▶ [Working data]
---
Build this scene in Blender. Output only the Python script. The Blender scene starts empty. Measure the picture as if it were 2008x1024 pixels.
---
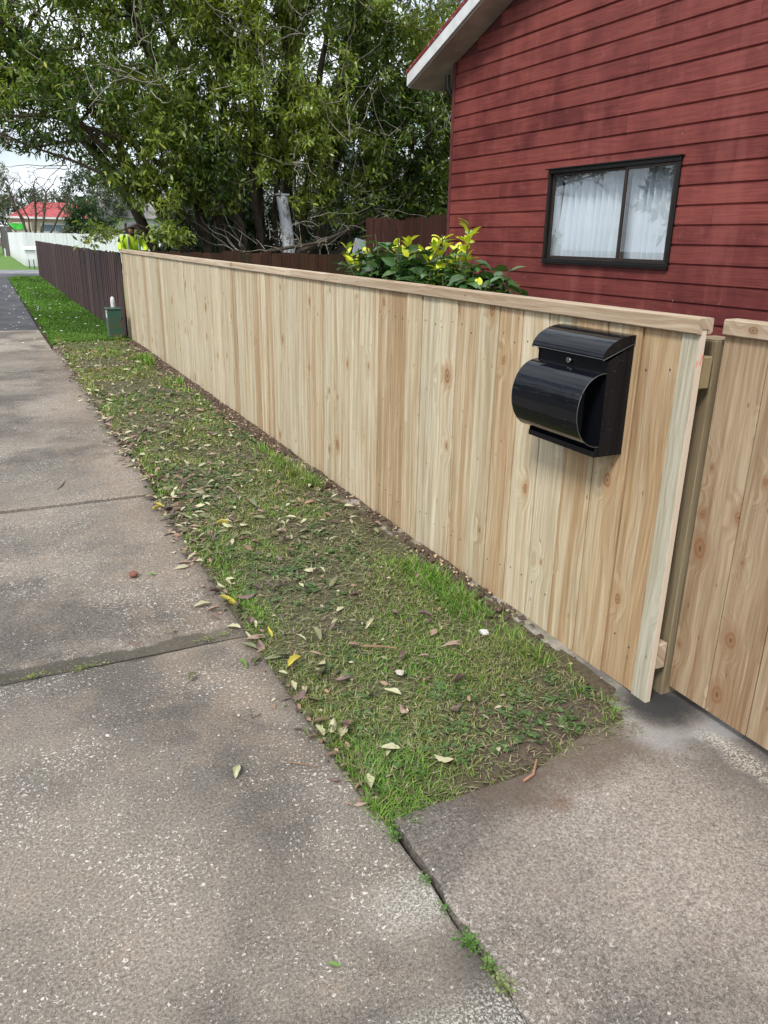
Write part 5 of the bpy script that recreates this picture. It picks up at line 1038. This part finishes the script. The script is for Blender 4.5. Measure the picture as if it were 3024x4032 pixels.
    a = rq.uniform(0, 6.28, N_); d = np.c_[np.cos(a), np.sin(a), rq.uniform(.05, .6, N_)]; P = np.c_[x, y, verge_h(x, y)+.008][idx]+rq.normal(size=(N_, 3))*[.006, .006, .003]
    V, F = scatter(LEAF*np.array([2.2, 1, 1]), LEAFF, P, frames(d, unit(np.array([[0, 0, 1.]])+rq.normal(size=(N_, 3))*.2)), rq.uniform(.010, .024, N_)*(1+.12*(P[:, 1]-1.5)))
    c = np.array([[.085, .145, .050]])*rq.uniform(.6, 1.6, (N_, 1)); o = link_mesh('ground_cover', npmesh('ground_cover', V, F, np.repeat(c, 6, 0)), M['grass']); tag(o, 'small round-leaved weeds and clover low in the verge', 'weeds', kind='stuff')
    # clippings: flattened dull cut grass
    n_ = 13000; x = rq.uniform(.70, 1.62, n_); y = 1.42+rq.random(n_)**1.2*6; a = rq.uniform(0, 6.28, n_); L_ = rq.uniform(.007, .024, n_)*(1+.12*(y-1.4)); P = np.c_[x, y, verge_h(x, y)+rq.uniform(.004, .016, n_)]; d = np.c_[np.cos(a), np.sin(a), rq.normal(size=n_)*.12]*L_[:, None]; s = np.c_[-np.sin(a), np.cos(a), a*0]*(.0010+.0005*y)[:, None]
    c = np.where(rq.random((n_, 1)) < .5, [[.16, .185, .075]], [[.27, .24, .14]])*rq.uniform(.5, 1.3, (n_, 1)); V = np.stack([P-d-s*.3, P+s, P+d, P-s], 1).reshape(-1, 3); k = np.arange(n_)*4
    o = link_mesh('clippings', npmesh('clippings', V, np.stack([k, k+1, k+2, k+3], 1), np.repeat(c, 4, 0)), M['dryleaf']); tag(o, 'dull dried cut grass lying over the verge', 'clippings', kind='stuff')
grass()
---
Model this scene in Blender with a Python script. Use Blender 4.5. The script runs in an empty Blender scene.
---
▶ [Given instruction] Return only the number of lines in the data that contain "empty".

▶ [Result of this exercise] 2